--- Start ---

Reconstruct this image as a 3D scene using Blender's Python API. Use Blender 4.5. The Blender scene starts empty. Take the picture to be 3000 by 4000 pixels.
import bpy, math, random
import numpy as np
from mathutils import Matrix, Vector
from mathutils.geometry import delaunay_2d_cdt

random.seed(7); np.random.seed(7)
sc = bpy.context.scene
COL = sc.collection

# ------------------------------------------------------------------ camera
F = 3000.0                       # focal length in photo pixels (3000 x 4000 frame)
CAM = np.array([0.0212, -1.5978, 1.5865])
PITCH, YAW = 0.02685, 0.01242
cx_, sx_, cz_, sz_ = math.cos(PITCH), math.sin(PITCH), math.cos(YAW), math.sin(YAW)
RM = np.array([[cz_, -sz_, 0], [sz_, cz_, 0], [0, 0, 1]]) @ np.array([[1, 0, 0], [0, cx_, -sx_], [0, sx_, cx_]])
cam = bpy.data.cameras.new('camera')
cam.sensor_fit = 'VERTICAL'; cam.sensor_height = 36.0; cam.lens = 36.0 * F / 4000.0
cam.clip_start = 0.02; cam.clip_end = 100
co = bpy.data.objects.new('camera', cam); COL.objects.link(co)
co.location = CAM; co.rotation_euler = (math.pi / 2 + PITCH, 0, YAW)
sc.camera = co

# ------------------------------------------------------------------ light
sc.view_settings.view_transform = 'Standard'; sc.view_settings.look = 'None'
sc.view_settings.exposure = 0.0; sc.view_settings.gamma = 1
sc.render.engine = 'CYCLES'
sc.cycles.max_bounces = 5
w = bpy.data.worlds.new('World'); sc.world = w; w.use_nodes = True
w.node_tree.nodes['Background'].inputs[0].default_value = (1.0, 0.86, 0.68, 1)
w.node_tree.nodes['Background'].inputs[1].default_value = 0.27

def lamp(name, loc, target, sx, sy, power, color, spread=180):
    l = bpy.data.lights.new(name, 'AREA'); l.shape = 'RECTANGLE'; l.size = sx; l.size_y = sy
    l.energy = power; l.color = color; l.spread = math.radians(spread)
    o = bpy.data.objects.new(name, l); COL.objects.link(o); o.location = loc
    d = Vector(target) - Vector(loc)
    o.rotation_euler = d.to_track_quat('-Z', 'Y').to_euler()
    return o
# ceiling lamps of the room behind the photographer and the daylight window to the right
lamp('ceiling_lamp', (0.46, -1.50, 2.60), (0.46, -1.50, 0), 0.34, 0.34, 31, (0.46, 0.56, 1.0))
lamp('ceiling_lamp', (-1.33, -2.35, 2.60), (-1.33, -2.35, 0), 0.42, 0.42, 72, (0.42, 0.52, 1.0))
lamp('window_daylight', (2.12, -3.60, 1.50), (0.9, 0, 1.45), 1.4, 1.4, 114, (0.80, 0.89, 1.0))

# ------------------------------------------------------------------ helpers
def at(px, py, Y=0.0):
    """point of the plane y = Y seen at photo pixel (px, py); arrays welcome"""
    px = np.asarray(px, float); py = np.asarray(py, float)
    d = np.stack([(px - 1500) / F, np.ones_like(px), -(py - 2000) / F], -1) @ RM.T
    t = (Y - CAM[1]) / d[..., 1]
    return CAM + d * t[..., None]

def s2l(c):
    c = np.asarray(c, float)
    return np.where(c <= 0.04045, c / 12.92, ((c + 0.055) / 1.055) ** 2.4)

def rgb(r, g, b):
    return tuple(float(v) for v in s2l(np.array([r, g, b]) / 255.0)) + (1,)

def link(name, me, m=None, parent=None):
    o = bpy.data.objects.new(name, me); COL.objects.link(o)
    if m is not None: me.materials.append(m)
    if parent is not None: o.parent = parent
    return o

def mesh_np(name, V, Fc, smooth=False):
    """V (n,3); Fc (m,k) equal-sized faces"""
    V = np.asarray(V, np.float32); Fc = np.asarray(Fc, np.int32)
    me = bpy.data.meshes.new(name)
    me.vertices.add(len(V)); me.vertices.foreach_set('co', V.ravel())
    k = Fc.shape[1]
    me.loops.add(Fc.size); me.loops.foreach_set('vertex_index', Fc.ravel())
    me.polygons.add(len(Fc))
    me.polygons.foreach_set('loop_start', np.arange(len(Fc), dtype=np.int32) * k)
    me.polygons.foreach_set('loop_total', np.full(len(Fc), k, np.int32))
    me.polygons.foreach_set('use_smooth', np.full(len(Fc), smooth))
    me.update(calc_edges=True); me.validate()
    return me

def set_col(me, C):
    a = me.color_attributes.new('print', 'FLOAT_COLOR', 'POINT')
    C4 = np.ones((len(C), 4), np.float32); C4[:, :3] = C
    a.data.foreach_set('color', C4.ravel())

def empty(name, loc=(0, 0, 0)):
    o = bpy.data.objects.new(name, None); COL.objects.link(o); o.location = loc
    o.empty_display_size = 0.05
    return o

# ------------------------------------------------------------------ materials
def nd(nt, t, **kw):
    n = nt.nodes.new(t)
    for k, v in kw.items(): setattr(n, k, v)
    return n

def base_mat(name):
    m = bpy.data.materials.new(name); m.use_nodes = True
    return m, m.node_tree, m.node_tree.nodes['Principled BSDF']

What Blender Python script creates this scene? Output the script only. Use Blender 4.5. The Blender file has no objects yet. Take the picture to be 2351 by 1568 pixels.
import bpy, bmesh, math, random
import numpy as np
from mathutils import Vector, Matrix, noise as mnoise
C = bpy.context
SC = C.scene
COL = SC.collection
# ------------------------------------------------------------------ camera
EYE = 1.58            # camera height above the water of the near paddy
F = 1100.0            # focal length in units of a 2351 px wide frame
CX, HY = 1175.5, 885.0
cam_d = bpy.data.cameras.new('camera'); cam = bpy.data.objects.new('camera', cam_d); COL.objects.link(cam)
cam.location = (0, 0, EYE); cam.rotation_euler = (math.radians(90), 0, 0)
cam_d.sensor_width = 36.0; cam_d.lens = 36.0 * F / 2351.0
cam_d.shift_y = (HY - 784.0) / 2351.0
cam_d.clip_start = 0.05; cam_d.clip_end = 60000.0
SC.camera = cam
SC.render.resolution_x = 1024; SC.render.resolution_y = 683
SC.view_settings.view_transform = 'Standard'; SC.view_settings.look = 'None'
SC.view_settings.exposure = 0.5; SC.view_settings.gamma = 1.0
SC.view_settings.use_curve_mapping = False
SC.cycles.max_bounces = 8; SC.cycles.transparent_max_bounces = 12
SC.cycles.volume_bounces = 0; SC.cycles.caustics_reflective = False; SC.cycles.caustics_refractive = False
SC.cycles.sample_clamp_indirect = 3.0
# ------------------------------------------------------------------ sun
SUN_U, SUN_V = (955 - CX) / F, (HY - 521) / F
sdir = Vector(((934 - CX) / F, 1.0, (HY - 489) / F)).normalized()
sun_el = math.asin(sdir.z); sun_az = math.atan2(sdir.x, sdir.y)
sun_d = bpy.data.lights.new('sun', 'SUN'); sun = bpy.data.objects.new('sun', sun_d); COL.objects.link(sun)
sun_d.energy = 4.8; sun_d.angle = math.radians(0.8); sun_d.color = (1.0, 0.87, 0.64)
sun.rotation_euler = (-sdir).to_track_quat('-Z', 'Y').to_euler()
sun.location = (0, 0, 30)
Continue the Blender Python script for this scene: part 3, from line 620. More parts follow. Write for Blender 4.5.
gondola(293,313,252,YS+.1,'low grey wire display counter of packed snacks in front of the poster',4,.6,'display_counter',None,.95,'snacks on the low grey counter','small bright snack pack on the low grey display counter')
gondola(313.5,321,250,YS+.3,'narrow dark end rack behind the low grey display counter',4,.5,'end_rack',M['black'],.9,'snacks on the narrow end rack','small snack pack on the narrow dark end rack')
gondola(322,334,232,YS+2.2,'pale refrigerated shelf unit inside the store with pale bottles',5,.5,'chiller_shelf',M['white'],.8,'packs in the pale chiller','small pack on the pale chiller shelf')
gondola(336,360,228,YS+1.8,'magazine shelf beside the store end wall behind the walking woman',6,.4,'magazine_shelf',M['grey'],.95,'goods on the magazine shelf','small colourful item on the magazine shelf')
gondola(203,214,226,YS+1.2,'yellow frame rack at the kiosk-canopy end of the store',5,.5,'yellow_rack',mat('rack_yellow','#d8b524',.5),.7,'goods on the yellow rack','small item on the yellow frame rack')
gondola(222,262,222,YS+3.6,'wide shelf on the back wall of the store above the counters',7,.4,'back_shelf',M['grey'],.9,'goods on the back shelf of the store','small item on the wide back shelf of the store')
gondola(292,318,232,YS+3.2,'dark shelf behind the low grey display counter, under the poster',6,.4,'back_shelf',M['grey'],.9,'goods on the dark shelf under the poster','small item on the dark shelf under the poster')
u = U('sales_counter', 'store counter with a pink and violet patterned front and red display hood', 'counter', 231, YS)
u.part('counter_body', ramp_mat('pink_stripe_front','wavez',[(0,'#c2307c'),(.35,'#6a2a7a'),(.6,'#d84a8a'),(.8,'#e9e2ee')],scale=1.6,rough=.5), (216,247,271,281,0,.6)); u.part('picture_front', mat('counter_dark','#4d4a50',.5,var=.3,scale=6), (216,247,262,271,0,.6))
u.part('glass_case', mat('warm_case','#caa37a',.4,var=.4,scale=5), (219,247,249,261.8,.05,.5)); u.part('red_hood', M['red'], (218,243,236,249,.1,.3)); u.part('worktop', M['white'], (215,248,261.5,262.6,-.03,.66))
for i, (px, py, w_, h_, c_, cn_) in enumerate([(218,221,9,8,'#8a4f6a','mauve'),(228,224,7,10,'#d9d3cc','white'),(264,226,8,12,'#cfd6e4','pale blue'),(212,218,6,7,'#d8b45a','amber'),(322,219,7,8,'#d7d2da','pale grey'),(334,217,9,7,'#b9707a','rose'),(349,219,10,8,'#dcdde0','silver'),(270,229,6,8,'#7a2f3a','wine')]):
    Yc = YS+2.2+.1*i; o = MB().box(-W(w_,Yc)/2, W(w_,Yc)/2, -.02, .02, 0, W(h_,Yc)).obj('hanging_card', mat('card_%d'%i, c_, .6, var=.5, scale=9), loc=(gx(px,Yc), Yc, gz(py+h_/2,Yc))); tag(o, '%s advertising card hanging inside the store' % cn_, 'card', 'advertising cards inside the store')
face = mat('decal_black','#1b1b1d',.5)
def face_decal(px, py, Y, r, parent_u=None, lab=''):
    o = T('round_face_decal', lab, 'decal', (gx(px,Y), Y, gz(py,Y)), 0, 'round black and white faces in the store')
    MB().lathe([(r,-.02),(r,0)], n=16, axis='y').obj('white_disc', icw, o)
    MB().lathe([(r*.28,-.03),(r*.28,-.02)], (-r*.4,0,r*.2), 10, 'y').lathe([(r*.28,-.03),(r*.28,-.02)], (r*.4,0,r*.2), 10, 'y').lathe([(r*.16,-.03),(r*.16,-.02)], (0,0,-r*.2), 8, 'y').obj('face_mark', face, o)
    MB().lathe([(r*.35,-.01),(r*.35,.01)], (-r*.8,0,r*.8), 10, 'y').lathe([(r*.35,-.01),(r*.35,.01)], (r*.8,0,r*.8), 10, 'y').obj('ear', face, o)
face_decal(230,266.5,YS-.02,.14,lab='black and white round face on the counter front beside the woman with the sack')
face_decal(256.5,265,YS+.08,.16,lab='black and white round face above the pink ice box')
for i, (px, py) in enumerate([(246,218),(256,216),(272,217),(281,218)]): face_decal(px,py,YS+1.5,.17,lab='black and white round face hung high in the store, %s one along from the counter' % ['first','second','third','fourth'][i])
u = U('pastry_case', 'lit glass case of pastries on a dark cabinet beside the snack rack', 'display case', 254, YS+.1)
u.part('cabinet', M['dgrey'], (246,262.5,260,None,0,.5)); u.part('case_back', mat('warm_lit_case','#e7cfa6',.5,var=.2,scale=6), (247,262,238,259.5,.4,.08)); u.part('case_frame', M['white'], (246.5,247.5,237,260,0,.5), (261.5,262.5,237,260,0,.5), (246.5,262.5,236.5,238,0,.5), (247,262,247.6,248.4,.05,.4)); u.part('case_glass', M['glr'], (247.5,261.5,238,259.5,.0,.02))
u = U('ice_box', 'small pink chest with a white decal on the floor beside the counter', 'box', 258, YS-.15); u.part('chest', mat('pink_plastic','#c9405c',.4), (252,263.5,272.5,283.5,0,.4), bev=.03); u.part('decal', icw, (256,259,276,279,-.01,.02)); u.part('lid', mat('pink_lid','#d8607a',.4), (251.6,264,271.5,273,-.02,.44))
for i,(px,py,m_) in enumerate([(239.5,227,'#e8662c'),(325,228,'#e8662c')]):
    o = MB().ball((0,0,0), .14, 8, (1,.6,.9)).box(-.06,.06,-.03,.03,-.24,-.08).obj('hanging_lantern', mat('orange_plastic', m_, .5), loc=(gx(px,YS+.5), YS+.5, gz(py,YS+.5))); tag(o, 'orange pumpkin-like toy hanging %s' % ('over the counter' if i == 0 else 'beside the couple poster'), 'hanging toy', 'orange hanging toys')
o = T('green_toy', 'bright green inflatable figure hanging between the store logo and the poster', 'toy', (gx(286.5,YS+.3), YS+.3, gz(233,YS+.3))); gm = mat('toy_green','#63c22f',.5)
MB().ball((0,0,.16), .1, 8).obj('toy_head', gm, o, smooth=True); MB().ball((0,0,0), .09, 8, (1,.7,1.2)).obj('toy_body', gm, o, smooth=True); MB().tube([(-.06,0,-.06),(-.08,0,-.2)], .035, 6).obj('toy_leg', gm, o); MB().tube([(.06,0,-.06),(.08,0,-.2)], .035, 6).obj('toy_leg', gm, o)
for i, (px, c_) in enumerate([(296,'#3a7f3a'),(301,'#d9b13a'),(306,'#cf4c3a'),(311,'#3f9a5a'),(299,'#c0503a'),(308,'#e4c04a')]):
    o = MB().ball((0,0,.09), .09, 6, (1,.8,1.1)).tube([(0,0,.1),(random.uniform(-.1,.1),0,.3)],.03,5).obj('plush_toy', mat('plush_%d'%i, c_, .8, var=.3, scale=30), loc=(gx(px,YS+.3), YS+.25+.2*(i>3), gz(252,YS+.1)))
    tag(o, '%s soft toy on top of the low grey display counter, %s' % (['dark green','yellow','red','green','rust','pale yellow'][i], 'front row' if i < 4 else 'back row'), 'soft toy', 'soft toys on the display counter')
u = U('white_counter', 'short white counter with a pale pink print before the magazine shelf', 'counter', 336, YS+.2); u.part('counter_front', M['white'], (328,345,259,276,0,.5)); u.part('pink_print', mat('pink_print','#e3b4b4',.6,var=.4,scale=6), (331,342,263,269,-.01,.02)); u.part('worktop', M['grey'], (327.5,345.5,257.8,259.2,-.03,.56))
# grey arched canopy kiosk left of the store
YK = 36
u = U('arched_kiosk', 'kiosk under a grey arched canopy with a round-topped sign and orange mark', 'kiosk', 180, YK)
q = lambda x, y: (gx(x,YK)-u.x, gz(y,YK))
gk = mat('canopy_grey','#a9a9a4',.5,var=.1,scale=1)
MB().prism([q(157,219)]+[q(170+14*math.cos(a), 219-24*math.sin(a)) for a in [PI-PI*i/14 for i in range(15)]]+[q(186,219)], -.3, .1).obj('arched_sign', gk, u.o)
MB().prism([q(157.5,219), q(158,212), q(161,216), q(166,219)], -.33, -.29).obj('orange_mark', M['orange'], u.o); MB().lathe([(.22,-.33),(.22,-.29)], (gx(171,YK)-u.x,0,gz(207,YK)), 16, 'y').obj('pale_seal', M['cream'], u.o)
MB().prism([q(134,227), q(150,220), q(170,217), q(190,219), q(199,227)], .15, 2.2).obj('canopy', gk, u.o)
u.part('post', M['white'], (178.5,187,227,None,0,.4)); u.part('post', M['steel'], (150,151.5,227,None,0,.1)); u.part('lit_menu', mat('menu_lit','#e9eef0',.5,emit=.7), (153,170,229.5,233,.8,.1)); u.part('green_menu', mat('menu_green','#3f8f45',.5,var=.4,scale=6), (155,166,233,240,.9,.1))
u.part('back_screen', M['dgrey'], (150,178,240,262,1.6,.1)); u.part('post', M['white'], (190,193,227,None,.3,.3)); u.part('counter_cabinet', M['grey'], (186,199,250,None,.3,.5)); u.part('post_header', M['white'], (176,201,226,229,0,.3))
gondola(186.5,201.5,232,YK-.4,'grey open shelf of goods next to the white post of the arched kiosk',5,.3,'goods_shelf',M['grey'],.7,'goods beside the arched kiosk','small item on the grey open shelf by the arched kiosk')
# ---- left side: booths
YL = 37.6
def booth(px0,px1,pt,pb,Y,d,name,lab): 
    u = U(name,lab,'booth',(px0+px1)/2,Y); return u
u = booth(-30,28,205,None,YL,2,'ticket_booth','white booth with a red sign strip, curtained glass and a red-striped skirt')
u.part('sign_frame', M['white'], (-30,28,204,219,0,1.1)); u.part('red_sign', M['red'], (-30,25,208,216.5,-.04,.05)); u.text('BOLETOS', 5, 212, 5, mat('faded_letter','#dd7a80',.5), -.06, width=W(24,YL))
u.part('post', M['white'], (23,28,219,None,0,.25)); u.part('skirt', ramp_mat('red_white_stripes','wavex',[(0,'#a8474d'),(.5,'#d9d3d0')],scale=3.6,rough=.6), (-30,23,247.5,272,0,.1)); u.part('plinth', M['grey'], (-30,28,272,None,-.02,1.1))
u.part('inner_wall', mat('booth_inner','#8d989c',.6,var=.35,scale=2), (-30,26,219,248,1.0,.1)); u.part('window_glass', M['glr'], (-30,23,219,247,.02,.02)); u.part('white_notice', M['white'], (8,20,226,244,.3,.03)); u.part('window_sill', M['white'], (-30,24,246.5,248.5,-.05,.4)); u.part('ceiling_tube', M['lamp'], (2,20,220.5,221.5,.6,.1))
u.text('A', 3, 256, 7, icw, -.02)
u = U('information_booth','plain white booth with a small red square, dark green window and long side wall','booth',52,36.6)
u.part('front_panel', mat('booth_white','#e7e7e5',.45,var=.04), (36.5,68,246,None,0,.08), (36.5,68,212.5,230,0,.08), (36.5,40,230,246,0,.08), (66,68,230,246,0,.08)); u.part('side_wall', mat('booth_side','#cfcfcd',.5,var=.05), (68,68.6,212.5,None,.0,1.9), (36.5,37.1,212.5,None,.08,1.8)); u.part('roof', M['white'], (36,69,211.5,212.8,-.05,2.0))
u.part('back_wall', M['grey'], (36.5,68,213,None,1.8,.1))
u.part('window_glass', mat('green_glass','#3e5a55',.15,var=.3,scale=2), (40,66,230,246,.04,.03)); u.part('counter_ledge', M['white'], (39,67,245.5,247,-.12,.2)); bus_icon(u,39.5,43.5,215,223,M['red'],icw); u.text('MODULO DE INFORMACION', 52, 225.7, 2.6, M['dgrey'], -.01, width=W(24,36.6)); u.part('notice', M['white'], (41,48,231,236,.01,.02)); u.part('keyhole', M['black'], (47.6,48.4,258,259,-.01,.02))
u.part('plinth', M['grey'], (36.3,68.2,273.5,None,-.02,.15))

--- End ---

Please quote nothing but the lines from the line with "u.part('ceiling_tube', M['lamp'], (2,20,220.5,221.5,.6,.1))" through the end of the data above, exactly as written, ends included.

u.part('inner_wall', mat('booth_inner','#8d989c',.6,var=.35,scale=2), (-30,26,219,248,1.0,.1)); u.part('window_glass', M['glr'], (-30,23,219,247,.02,.02)); u.part('white_notice', M['white'], (8,20,226,244,.3,.03)); u.part('window_sill', M['white'], (-30,24,246.5,248.5,-.05,.4)); u.part('ceiling_tube', M['lamp'], (2,20,220.5,221.5,.6,.1))
u.text('A', 3, 256, 7, icw, -.02)
u = U('information_booth','plain white booth with a small red square, dark green window and long side wall','booth',52,36.6)
u.part('front_panel', mat('booth_white','#e7e7e5',.45,var=.04), (36.5,68,246,None,0,.08), (36.5,68,212.5,230,0,.08), (36.5,40,230,246,0,.08), (66,68,230,246,0,.08)); u.part('side_wall', mat('booth_side','#cfcfcd',.5,var=.05), (68,68.6,212.5,None,.0,1.9), (36.5,37.1,212.5,None,.08,1.8)); u.part('roof', M['white'], (36,69,211.5,212.8,-.05,2.0))
u.part('back_wall', M['grey'], (36.5,68,213,None,1.8,.1))
u.part('window_glass', mat('green_glass','#3e5a55',.15,var=.3,scale=2), (40,66,230,246,.04,.03)); u.part('counter_ledge', M['white'], (39,67,245.5,247,-.12,.2)); bus_icon(u,39.5,43.5,215,223,M['red'],icw); u.text('MODULO DE INFORMACION', 52, 225.7, 2.6, M['dgrey'], -.01, width=W(24,36.6)); u.part('notice', M['white'], (41,48,231,236,.01,.02)); u.part('keyhole', M['black'], (47.6,48.4,258,259,-.01,.02))
u.part('plinth', M['grey'], (36.3,68.2,273.5,None,-.02,.15))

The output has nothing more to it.